Here are a few of the insights in Becker’s and Srinivasan’s review of the research:
- People with happy faces are viewed positively “in even the most remote cultures” (p. 189).
- Smiles can be identified at greater distances than other expressions, perhaps useful in earlier, more primitive times.
- Smiles can help reduce hostile feelings or emotions.
- Teeth showing while smiling makes the happy face very easy to detect.
- Happy faces tend to get noticed even when we don’t notice other things in our environment (inattentional blindness).
- Happy faces facilitate remembering faces, even recognizing later when the person is not smiling.
My take-aways:
At the most basic level we do not process the world around us neutrally. Some things we like; some, we don’t. We come at the world and give it meaning. One way we do that is by our affective assessment of “like” and “dislike.” Seeing a happy person, a happy face, should increase the likelihood of a positive assessment and apparently we do so easily and quickly.

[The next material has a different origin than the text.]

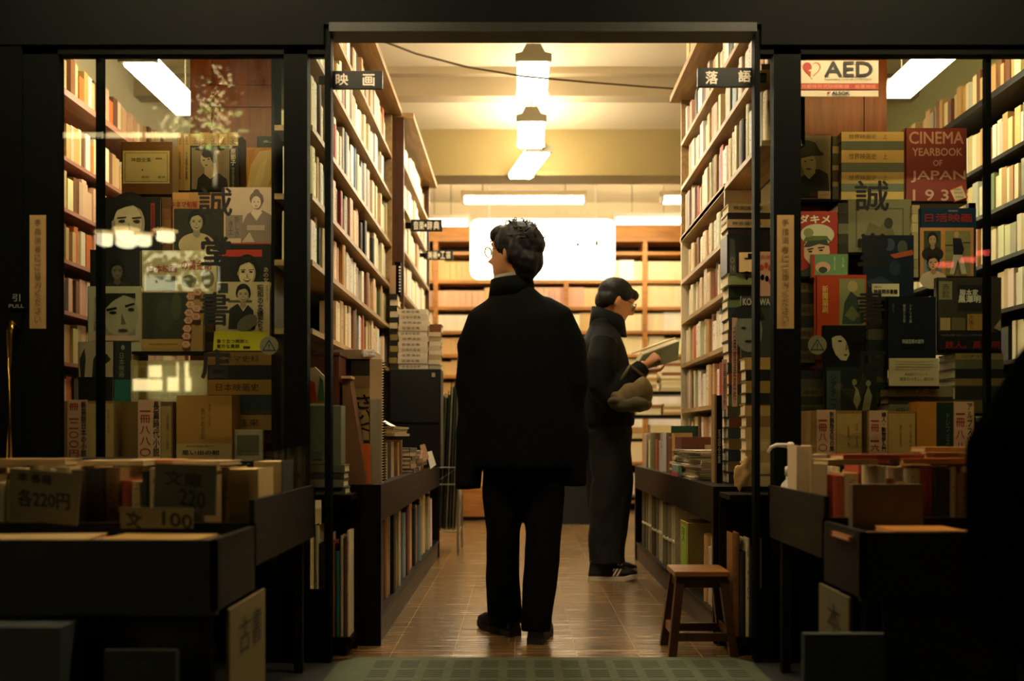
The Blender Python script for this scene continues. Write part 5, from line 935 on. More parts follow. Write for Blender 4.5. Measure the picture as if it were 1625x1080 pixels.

The implications are almost self-evident. You are having your photo made. What does the photographer say? “Smile”, “cheese." All things being equal, whom do you like better, the colleague who laughs and smiles or the one who never does? For some the lack of smiling may be a blindspot, something others notice but they do not. And reviewing our images on social media, such as Linkedin photos or Twitter images, is probably a good idea.
Becker, D. V., & Srinivasan, N. (2014). The vividness of the happy face. Current Directions in Psychological Science, 23 (3), 189-194.